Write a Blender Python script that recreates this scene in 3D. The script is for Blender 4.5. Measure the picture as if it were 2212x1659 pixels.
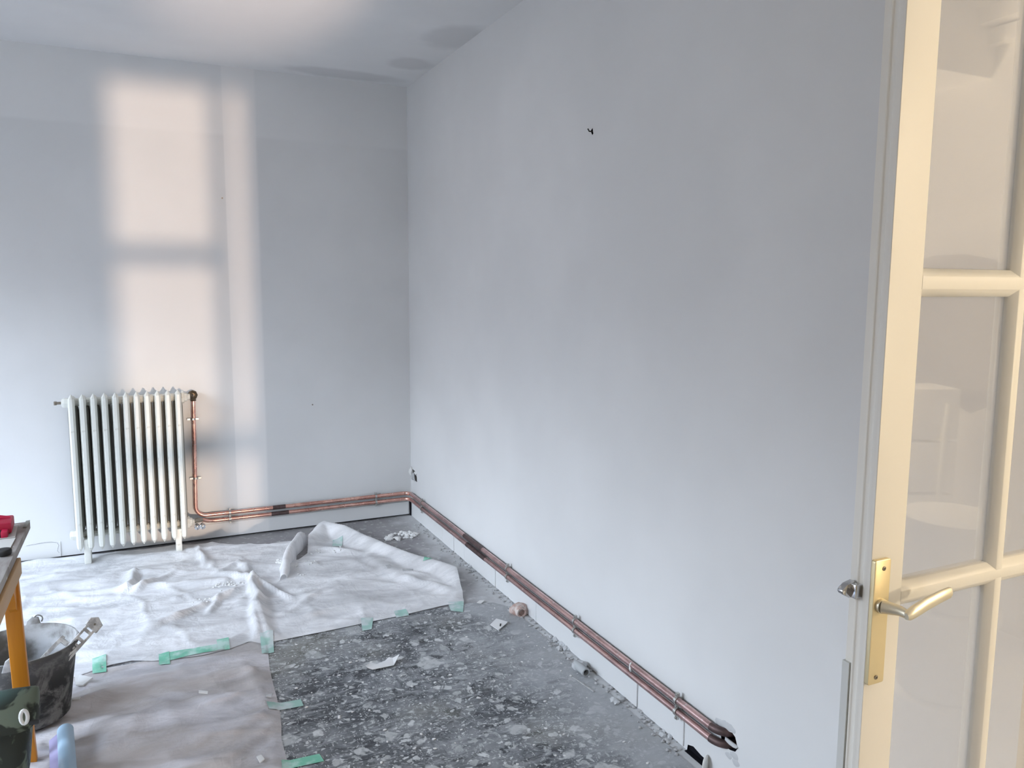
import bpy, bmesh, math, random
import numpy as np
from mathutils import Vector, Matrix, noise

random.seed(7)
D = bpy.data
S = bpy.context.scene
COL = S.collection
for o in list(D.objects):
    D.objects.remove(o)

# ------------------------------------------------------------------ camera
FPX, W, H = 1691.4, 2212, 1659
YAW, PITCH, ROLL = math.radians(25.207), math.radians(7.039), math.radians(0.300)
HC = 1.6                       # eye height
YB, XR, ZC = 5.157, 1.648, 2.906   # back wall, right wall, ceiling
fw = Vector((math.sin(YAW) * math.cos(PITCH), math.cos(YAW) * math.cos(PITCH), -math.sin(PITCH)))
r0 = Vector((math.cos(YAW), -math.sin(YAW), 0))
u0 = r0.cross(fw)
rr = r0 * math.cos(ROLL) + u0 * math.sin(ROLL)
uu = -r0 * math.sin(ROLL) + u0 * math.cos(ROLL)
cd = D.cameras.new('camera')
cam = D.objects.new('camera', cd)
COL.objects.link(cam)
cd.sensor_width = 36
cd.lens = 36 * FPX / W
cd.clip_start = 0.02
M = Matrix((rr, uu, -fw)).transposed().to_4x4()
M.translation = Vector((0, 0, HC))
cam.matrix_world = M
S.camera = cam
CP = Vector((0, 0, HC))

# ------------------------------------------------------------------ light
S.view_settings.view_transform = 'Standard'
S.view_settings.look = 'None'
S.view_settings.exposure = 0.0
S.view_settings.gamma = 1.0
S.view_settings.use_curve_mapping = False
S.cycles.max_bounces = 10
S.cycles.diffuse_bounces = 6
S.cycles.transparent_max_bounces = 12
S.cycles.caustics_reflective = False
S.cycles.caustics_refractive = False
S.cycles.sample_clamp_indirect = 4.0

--

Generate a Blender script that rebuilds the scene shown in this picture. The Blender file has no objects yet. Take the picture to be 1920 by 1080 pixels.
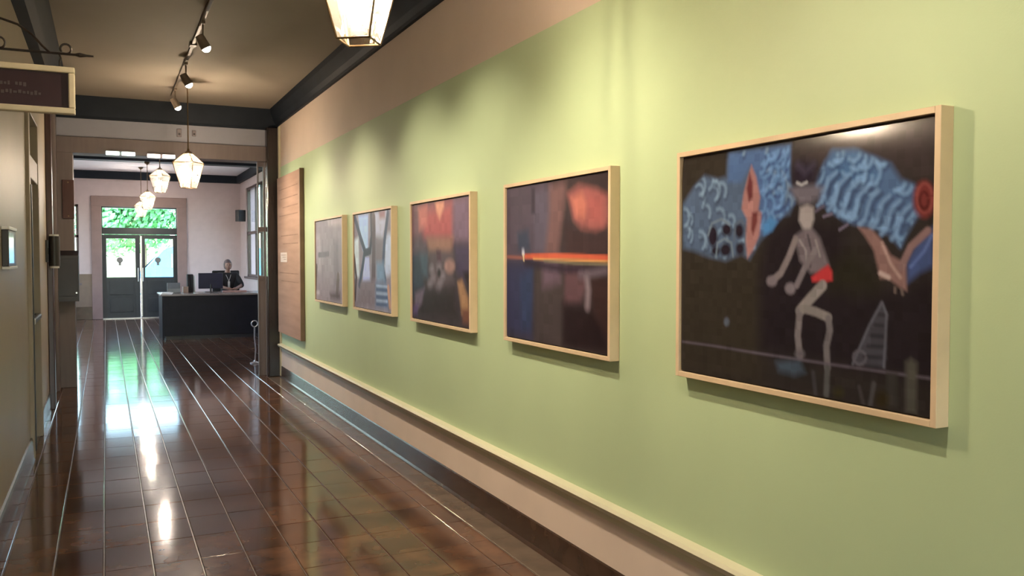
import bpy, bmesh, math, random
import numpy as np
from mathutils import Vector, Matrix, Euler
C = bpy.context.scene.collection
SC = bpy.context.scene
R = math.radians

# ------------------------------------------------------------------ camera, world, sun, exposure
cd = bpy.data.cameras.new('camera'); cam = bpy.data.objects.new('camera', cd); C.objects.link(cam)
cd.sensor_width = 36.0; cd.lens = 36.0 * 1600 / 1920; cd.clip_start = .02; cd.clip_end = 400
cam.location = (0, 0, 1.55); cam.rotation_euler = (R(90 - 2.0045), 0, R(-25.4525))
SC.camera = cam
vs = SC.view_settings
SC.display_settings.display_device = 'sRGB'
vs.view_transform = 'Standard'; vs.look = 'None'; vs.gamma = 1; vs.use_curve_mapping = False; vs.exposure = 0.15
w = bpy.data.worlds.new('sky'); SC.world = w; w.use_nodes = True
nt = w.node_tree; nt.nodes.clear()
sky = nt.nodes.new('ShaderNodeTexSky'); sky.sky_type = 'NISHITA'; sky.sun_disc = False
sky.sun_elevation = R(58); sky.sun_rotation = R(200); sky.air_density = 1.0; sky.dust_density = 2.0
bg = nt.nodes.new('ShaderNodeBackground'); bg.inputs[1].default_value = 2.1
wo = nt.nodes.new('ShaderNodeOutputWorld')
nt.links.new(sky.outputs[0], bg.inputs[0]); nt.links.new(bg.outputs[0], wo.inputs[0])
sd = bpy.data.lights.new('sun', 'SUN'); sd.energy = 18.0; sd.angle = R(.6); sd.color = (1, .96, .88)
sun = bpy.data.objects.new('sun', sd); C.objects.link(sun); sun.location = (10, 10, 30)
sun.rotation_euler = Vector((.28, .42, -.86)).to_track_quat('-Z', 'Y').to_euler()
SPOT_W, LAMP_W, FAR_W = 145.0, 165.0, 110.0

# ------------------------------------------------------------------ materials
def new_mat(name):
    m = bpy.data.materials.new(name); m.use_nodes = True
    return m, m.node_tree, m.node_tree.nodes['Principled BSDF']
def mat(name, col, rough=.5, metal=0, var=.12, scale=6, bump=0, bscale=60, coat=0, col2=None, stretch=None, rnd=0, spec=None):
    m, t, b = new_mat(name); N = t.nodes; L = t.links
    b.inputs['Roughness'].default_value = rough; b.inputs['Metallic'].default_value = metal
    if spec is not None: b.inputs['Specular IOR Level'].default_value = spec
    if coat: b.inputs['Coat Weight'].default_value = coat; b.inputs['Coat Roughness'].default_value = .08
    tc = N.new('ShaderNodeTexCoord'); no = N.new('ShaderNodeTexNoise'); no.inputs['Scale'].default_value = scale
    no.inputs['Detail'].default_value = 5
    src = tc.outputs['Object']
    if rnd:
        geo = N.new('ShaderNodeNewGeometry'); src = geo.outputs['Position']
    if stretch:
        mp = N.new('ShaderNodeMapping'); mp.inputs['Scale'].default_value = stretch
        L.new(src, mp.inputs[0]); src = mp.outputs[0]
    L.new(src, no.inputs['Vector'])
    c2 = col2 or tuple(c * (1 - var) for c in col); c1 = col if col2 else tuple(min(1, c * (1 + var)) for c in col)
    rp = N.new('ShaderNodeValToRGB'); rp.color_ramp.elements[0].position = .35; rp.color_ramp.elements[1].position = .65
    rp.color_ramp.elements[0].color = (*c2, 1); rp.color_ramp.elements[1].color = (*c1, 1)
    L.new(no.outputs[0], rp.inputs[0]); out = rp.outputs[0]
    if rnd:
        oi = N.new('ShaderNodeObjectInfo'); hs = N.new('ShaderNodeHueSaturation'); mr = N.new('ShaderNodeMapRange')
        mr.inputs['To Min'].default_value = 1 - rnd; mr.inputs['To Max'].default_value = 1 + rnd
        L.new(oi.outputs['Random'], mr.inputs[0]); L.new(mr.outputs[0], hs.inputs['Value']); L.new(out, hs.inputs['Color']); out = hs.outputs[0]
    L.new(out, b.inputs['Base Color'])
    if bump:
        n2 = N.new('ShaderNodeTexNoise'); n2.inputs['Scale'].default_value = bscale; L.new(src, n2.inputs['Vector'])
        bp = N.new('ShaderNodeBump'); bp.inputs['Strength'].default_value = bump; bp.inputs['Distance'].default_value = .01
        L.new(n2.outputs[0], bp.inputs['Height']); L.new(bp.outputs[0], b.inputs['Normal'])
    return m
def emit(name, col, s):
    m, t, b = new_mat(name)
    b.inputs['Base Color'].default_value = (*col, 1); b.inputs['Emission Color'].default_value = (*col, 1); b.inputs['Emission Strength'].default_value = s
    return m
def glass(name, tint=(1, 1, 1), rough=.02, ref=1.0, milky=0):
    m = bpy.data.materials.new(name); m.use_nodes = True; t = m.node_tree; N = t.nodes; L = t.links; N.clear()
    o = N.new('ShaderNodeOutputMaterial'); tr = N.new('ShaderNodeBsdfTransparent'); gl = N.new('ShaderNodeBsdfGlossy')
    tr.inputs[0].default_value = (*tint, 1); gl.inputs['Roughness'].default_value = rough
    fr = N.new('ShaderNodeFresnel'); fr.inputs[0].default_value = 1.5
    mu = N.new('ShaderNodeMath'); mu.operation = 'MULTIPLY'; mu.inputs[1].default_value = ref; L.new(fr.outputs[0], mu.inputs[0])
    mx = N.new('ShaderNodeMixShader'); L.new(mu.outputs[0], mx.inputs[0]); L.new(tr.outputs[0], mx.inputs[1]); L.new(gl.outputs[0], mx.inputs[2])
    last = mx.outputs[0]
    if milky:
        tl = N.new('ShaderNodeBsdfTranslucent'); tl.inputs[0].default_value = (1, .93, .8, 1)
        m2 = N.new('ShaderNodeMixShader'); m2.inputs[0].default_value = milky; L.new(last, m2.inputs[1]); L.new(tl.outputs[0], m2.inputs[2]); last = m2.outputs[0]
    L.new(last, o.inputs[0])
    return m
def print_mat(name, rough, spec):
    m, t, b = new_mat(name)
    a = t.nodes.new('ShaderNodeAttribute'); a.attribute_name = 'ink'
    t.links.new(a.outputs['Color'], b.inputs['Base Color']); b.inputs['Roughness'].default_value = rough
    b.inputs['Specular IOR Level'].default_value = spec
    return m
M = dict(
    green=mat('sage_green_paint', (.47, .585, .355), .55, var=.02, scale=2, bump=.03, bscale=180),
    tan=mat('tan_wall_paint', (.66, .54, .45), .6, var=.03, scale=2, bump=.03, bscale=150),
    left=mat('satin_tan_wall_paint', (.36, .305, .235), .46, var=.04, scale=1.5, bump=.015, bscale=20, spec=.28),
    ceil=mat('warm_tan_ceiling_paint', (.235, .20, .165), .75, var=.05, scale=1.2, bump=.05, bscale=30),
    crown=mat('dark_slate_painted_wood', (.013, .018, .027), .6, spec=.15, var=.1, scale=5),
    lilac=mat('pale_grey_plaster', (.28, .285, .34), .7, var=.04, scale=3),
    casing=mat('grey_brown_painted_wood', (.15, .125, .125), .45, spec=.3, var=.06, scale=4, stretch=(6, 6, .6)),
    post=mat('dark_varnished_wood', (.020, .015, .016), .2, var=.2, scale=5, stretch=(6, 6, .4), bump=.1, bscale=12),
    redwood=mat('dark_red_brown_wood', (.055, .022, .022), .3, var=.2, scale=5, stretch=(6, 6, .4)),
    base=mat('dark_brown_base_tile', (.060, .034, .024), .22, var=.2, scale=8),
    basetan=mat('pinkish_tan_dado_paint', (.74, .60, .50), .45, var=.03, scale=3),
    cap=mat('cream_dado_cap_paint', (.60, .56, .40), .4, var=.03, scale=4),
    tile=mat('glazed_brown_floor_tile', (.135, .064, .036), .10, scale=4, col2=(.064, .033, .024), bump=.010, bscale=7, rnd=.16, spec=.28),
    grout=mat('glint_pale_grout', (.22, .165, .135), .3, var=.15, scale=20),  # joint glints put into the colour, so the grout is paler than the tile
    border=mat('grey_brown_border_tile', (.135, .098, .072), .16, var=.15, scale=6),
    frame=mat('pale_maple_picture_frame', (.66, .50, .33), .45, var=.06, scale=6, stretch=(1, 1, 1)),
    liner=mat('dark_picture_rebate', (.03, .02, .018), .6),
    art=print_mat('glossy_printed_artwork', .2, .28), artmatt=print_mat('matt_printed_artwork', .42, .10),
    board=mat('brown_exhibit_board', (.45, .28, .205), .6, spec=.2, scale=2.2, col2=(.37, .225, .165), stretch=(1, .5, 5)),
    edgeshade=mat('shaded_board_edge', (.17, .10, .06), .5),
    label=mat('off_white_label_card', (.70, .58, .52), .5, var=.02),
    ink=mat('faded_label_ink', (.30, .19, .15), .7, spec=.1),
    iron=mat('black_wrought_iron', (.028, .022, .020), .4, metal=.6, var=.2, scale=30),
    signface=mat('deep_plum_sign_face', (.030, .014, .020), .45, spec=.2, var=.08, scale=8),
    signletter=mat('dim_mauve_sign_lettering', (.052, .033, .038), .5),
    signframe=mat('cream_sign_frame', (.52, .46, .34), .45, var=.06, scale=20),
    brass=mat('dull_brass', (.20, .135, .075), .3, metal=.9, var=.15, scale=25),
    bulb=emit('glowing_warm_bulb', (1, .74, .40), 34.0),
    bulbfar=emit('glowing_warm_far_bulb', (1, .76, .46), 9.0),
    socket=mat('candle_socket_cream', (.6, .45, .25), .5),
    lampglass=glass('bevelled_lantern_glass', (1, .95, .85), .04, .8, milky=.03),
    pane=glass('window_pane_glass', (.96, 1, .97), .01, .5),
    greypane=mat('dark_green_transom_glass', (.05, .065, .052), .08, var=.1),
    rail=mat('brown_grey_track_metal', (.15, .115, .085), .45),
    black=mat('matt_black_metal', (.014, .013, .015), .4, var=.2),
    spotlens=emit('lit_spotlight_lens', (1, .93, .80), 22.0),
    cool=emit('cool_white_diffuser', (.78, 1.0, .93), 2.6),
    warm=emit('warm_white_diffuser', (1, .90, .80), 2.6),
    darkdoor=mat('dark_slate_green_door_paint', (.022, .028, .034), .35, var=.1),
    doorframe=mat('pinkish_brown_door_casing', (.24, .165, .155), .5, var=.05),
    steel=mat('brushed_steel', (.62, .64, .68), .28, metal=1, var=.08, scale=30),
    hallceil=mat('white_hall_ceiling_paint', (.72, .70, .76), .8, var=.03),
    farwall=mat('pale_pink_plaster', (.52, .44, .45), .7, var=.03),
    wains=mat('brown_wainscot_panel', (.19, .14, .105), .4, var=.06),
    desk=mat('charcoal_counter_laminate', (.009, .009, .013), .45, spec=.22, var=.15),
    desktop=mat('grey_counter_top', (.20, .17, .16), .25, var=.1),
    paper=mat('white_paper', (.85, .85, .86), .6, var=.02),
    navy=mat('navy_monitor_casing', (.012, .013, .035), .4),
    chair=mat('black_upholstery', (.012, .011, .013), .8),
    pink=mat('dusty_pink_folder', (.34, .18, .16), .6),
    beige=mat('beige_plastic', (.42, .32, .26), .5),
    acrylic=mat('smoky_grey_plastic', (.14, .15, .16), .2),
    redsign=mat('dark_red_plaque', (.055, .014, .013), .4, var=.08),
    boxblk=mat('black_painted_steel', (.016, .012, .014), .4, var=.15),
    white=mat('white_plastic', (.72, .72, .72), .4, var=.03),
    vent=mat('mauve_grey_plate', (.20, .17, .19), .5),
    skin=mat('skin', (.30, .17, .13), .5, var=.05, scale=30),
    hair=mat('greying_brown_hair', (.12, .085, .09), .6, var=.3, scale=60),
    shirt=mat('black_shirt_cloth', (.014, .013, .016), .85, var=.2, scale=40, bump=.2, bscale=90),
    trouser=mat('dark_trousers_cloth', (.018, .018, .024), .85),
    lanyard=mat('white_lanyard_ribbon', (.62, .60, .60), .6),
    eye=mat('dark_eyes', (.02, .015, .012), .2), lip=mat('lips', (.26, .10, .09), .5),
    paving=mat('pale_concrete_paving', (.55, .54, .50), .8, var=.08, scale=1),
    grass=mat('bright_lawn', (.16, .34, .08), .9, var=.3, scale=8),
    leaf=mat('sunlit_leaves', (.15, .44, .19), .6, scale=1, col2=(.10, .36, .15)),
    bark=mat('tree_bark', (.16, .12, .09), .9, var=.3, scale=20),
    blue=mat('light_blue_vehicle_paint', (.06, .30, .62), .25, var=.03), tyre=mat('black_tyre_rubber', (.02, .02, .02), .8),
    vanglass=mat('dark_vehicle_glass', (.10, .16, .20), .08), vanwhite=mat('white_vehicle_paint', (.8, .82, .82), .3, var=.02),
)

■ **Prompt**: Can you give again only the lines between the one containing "Write a Blender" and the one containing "S.cycles.sample_clamp_indirect = 4.0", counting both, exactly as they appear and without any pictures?

■ **The response**:
Write a Blender Python script that recreates this scene in 3D. The script is for Blender 4.5. Measure the picture as if it were 2212x1659 pixels.
import bpy, bmesh, math, random
import numpy as np
from mathutils import Vector, Matrix, noise

random.seed(7)
D = bpy.data
S = bpy.context.scene
COL = S.collection
for o in list(D.objects):
    D.objects.remove(o)

# ------------------------------------------------------------------ camera
FPX, W, H = 1691.4, 2212, 1659
YAW, PITCH, ROLL = math.radians(25.207), math.radians(7.039), math.radians(0.300)
HC = 1.6                       # eye height
YB, XR, ZC = 5.157, 1.648, 2.906   # back wall, right wall, ceiling
fw = Vector((math.sin(YAW) * math.cos(PITCH), math.cos(YAW) * math.cos(PITCH), -math.sin(PITCH)))
r0 = Vector((math.cos(YAW), -math.sin(YAW), 0))
u0 = r0.cross(fw)
rr = r0 * math.cos(ROLL) + u0 * math.sin(ROLL)
uu = -r0 * math.sin(ROLL) + u0 * math.cos(ROLL)
cd = D.cameras.new('camera')
cam = D.objects.new('camera', cd)
COL.objects.link(cam)
cd.sensor_width = 36
cd.lens = 36 * FPX / W
cd.clip_start = 0.02
M = Matrix((rr, uu, -fw)).transposed().to_4x4()
M.translation = Vector((0, 0, HC))
cam.matrix_world = M
S.camera = cam
CP = Vector((0, 0, HC))

# ------------------------------------------------------------------ light
S.view_settings.view_transform = 'Standard'
S.view_settings.look = 'None'
S.view_settings.exposure = 0.0
S.view_settings.gamma = 1.0
S.view_settings.use_curve_mapping = False
S.cycles.max_bounces = 10
S.cycles.diffuse_bounces = 6
S.cycles.transparent_max_bounces = 12
S.cycles.caustics_reflective = False
S.cycles.caustics_refractive = False
S.cycles.sample_clamp_indirect = 4.0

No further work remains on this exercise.